A couple of months pass and Faith is still being rude. I confronted her before about how she wasn’t a great friend, and how she needed to change her ways or I’d cut ties with her, and she understood but never really acted differently. But now i needed to talk to her again about how she treated my girlfriend. I’d spoken to my sister about how i felt, and Sarah agreed with me. When i pulled both Faith and sarah aside for a chat, Faith FINALLY apologized and admitted she only said mean things about Rachel because she knew it would hurt me. I thought that was odd but didn’t say anything. I explained that regardless, she needed to stop disrespecting my girlfriend because Rachel has done nothing but be kind to her. I explained how Rachel felt about faith constantly bad-mouthing them, and also about how hurt I was that she would treat my first partner like this. I also told her if she tried to make me choose between her and Rachel, I would cut ties with her. Faith said she understood, but she wasn’t sorry about what happened during spring break, and Sarah took her side. She also said I never made time for her anymore even though i would see faith 2-3x a week when i would only see my gf about once a week. I let that all go. This happened around July of 2024.

Come October 2024, Faith and i attended a concert in a city about 4 hours away. Faith had a friend who went to college near the venue of the concert who also wanted to see the artist , so we decided we’d visit the college friend and stay with her for that weekend. We got into a fight over text right before Faith picked me up, but none of us talked about it. The weekend went fine up until the concert. My girlfriend had told me their pronouns were she/they when we first met because they were hesitant about telling me how they actually identified. Therefore, i introduced them to Faith with she/they pronouns originally, but immediately updated her when i found out Rachel used they/them. Faith always seemed to conveniently “forget” about Rachel’s pronouns and insisted that i never told her that rachel didn’t use she/her when i definitely did. We got into a yelling match as we walked back to the car at the end of the concert over Rachel’s pronouns. I told her it was disrespectful for her to “not remember” Rachel pronouns, and she was saying that she had no reason to remember, and that she never would. This was so odd to me because she never had to put effort in “remembering” to gender me right, what was different for rachel? I understand accidentally saying “her” after using the word girlfriend, but most people fix it and then move on. Faith refused too. She was also saying some nasty things in front of her other friend about me and my gf, which completely rubbed me the wrong way. say what you want in private, but not in front of others.

After we drive home from the concert, i sent faith money for gas and never contacted her again.
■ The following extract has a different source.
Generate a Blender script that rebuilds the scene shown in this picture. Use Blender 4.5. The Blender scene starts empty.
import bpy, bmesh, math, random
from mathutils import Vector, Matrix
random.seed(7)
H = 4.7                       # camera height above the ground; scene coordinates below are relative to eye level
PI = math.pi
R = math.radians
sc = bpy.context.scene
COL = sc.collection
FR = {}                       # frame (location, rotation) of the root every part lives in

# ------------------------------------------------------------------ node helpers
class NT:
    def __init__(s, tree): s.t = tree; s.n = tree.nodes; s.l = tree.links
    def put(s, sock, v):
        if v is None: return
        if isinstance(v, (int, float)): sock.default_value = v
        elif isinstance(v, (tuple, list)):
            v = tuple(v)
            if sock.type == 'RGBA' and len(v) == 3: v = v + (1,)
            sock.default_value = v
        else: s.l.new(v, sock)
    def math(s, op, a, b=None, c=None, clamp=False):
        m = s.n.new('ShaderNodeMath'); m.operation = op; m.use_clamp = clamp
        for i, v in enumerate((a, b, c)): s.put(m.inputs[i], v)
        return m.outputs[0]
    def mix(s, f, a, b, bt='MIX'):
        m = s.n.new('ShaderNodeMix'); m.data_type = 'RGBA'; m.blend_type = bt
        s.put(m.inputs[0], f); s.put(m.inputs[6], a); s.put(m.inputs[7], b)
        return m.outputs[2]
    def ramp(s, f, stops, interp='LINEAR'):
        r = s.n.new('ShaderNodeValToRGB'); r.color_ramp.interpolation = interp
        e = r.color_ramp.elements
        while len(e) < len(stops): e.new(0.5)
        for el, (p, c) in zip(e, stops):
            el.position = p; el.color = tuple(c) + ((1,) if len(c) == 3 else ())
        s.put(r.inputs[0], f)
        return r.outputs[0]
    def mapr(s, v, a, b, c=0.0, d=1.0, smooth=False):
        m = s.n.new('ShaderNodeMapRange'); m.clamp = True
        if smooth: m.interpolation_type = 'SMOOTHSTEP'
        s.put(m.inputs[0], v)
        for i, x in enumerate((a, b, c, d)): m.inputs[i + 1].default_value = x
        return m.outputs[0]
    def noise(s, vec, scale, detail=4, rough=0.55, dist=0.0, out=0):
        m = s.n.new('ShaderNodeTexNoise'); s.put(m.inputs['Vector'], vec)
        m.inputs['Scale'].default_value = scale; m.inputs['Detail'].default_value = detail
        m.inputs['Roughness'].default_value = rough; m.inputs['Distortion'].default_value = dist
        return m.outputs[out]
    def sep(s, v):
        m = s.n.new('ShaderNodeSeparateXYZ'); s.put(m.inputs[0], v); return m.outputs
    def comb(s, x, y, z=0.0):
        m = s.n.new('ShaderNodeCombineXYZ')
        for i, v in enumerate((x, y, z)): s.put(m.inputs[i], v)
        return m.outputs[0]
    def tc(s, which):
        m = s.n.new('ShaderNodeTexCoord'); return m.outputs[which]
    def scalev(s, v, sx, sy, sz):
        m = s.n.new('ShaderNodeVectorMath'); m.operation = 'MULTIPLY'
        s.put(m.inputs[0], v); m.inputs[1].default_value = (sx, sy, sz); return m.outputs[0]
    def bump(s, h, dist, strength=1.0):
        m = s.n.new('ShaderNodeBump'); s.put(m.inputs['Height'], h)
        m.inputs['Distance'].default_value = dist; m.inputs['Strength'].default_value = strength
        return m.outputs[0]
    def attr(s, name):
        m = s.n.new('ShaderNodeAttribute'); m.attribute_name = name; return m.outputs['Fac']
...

My sister says I should have at least had a conversation about it, but i’ve pulled Faith aside for talks about the way she acts several different times and i genuinely don’t believe she would have changed if i talked to her again. While i probably did owe a friend of 8 years the conversation, it felt pointless. Sarah and Faith are still friends and I still hear about faith’s scorned feelings toward me. Sarah thinks I was overreacting (although sarah has said faith has been rude to her at times as well) I think i was completely justified, and my girlfriend and I have been happier than ever. AITAH?